As a point of contrast, Conner notes that bulk TECs are grown in ingots—p-type and n-type—that are sliced and diced into small pellets (typically 1mm thick and 1mm on the side) and assembled between two large ceramic plates. “But these are bulky and relatively inefficient,” said Conner. “You would need to put in 4-5W of power for every 1W of power that is cooled,” he said, noting that the bulk TECs are used in small niche applications such as cooling laser diodes in telecommunications. “What we are doing is replacing those pellets with a thin film.”

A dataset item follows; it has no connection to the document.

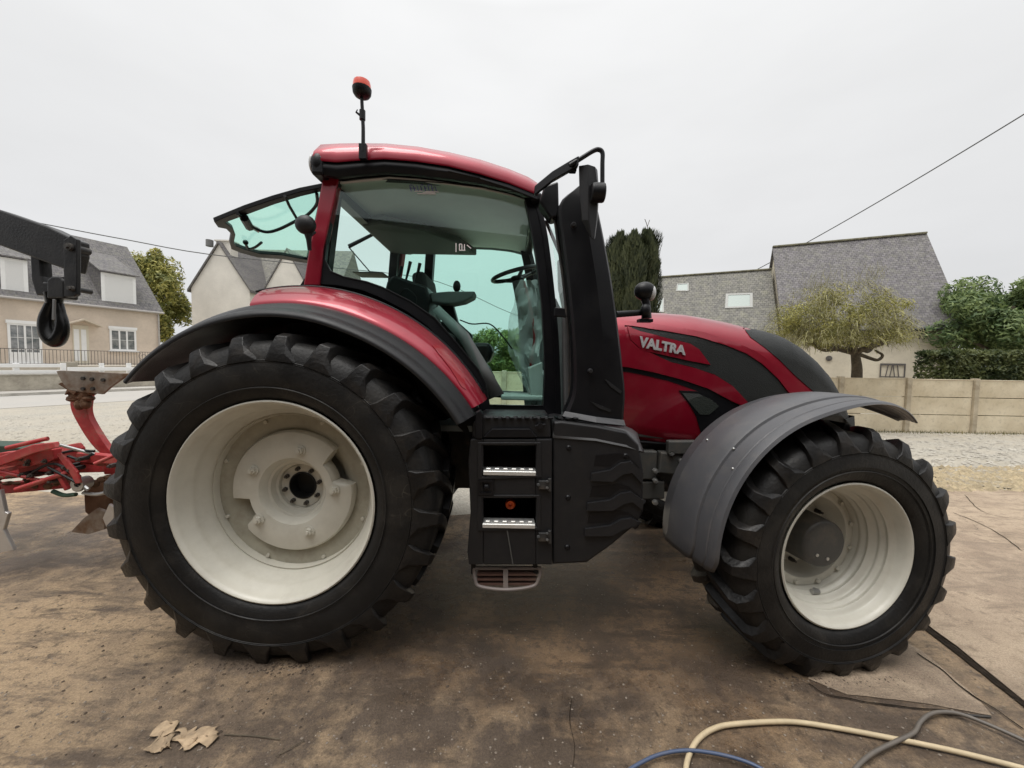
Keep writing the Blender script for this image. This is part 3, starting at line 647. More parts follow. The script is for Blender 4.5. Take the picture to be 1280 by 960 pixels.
# roof
st = [(391, 190, 196, 214), (396, 182, 200, 219), (420, 180, 202, 222), (445, 180, 200, 219), (480, 181, 198, 216), (520, 185, 201, 219), (560, 192, 207, 224), (600, 201, 217, 230), (635, 212, 228, 238), (660, 222, 238, 246), (672, 230, 243, 250)]
rowsR, rowsB, rowsI = [], [], []
def rY(px): return 2.44 + .19 * ((px - 391) / 281.0) ** 1.3
for i, (px, yt, yr, yb) in enumerate(st):
    Y = rY(px); zt = P(px, yt, Y + .12).z; zr = P(px, yr, Y).z; zb_ = P(px, yb, Y + .03).z; X = P(px, yr, Y).x
    hw = YC - Y; k = .25 if i == 0 else (.6 if i == 1 else 1); k = 1
    zt2 = zt + .018 if 0 < i < len(st) - 1 else zt - .03
    def sec(l): return [Vector((X, YC + s * y, z)) for y, z, s in l]
    half = [(hw, zr - .004), (hw + .003, zr + .006), (hw - .01, zr + (zt - zr) * .42), (hw - .05, zr + (zt - zr) * .80), (hw - .12, zt), (hw - .35, zt2), (0, zt2 + .012)]
    rowsR.append([Vector((X, YC - y, z)) for y, z in half] + [Vector((X, YC + y, z)) for y, z in half[-2::-1]])
    hb = [(hw - .09, zb_ + .02), (hw - .045, zb_ - .004), (hw - .02, zb_), (hw - .006, zb_ + .03), (hw - .003, zr - .03), (hw - .012, zr - .012), (hw - .012, zr + .0)]
    rowsB.append(([Vector((X, YC - y, z)) for y, z in hb], [Vector((X, YC + y, z)) for y, z in hb])); rowsI.append((X, hw, zb_))
q = MB(); q.loft(rowsR); q.add(rowsR[0], [tuple(range(len(rowsR[0])))]); q.add(rowsR[-1], [tuple(range(len(rowsR[0])))]); ROOFM = q; q.build('roof', RED, T, smooth=40)
for s in (0, 1):
    q = MB(); q.loft([r[s] for r in rowsB], caps=True); q.build('roof_skirt', BLK, T, smooth=40)
# front and rear closing of the skirt, headliner
x0, hw0, z0 = rowsI[0]; x1, hw1, z1 = rowsI[-1]
q = MB(); q.b2((x0 - .015, YC - hw0 + .0, z0 - .03), (x0 + .06, YC + hw0, z0 + .085)); q.build('rear_roof_end', BLK, T, smooth=0, bevel=.015); q = MB(); q.b2((x1 - .04, YC - hw1 + .02, z1 - .01), (x1 + .03, YC + hw1 - .02, z1 + .05)); q.build('front_roof_end', BLK, T, smooth=0, bevel=.015)
q = MB(); q.loft([[Vector((X, YC - hw + .10, zb_ + .03 - .02)), Vector((X, YC, zb_ + .05)), Vector((X, YC + hw - .10, zb_ + .03 - .02))] for X, hw, zb_ in rowsI[1:]]); q.build('headliner', CREAMLIN, T, smooth=40, solid=-.01)
# roof console (dark wedge at the back of the ceiling)
q = MB()
cz = rowsI[3][2] + .0
wedge = [(-1.24, YC - .15), (-1.05, YC - .22), (-.75, YC - .05), (-.50, YC + .30), (-.38, YC + .66), (-1.24, YC + .66)]
q.prism([Vector((x, y, cz - .005)) for x, y in wedge], (0, 0, -.07)); q.build('roof_console', mat('console_dark', (.05, .055, .05), .7), T, smooth=0, bevel=.015)
q = MB(); q.box(P(523, 284, 3.7), (.05, .03, .05)); q.build('interior_lamp', INTL, T, smooth=0, bevel=.006)
# work lights on the roof
c = P(392, 204, 2.47); q = MB(); q.ball(c + Vector((.03, .02, 0)), (.055, .06, .075), 16, 10); q.build('rear_work_light', BLK, T)
q = MB(); q.ball(c + Vector((-.012, .015, .0)), (.018, .042, .058), 14, 8); q.build('light_lens', mat('lamp_lens', (.5, .5, .5), .2), T)
# beacon on its stalk
b0 = P(454, 196, 2.42); b1 = P(452, 124, 2.42); q = MB()
q.box(P(454, 190, 2.425), (.045, .03, .09)); q.tube([P(454, 190, 2.42), P(454, 160, 2.42), P(452, 119, 2.42)], [.012, .011, .010], 10); q.tube([P(453, 150, 2.42), P(453, 138, 2.42)], .018, 10); q.tube([P(455, 148, 2.42), P(445, 140, 2.41), P(447, 137, 2.41)], [.009, .006, .004], 6)
q.build('beacon_stalk', BLK, T, smooth=40, bevel=.002)
cb = P(452.5, 122, 2.42); q = MB(); q.lathe([(0, .0), (.0, .026), (.010, .044), (.024, .053), (.050, .056), (.054, .05)], c=cb, axis=(0, 0, 1), n=32); bs = q.build('beacon', BLK, T, smooth=45)
q = MB(); q.lathe([(.052, .0), (.052, .053), (.072, .052), (.090, .048), (.096, .036), (.098, 0)], c=cb, axis=(0, 0, 1), n=32); q.build('beacon_lens', mat('orange_lens', (.75, .06, .015), .25, coat=.5), bs, smooth=45)
# opened rear window: hinged at the roof, swung up and back
hinge = Vector((P(408, 228, 2.6).x, 0, P(408, 232, 2.6).z)); low = P(268, 272, 2.62)
wv = Vector((low.x - hinge.x, 0, low.z - hinge.z)); wnrm = Vector((wv.z, 0, -wv.x)).normalized()
def WP(px, py, o=0): return OP(px, py, hinge + wnrm * o, wnrm)
wo = [(405, 228), (375, 234), (340, 244), (305, 256), (266, 272), (271, 279), (281, 281), (288, 288), (286, 300), (288, 307), (300, 312), (322, 318), (350, 320), (385, 326), (392, 300), (400, 262)]
wi = [(401, 234), (375, 240), (342, 250), (310, 262), (280, 273), (284, 276), (290, 281), (293, 289), (291, 299), (294, 303), (304, 307), (324, 313), (352, 315), (383, 321), (388, 298), (396, 262)]
q = MB(); q.ring([WP(*p, .01) for p in wo], [WP(*p, .01) for p in wi], -wnrm * .03); rw = q.build('rear_window_frame', BLK, T, smooth=0, bevel=.004)
q = MB(); q.prism([WP((a[0] + b[0]) / 2, (a[1] + b[1]) / 2) for a, b in zip(wo, wi)], -wnrm * .005); q.build('rear_window_pane', TEAL2, rw, smooth=0)
q = MB(); q.tube(cr([WP(396, 242, -.03), WP(396, 255, -.04), WP(385, 268, -.05), WP(372, 275, -.05), WP(350, 286, -.05), WP(334, 290, -.05), WP(320, 286, -.04), WP(309, 278, -.03), WP(297, 267, -.03)], 5), .011, 8); q.tube([WP(356, 245, -.02), WP(362, 258, -.03), WP(372, 275, -.04)], .010, 8); q.tube([WP(305, 272, -.03), WP(312, 284, -.03)], .028, 8); q.build('rear_wiper', BLK, rw)
q = MB(); q.tube(cr([WP(307, 305, -.02), WP(311, 311, -.03), WP(319, 309, -.05), WP(327, 303, -.05)], 4), .010, 8); q.ball(WP(307, 303, -.02), .02, 8, 6); q.build('window_latch', BLK, rw)
q = MB(); q.box(WP(316, 284, .02), (.09, .07, .02), (0, .4, .6)); q.build('washer_nozzle', mat('pale_pink_plastic', (.5, .35, .36), .5), rw, smooth=0, bevel=.004)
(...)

Conner added that the eTEC approach complements uniform cooling techniques that apply to the entire chip, such as liquid cooling, refrigeration, and improving existing thermal components (e.g., heat sinks, fans, heat pipes, and heat spreaders). Specifically, eTECs enable designers to avoid over-engineering chip scale thermal solutions by targeting the hot spots. He further maintains that alternative hot-spot cooling approaches such as thermal plugs and bulk TECs in combination with thermal plugs are either too costly, or have CTE mismatch issues. Additionally, jet spray impingement is only in the research stage.
Initially, Nextreme plans to target low-volume/high-value products such as electronics used in oil wells, military applications, and communications infrastructure—basically, high ambient temperature environments. The company is not yet in production but is sampling some early products. “Next year, we’re going to have samples to start product qualification,” said Conner. “There’s an extensive customer qualification process so we’re probably 2-3 years away from starting a production ramp for niche applications, and 3-5 years to move into volume PC applications.” —D.V.
[1] G. Snyder, M. Soto, R. Alley, D. Koester, B. Conner, “Hot Spot Cooling using Embedded Thermoelectric Coolers,” 22nd IEEE SEMI-THERM Symposium, 2006.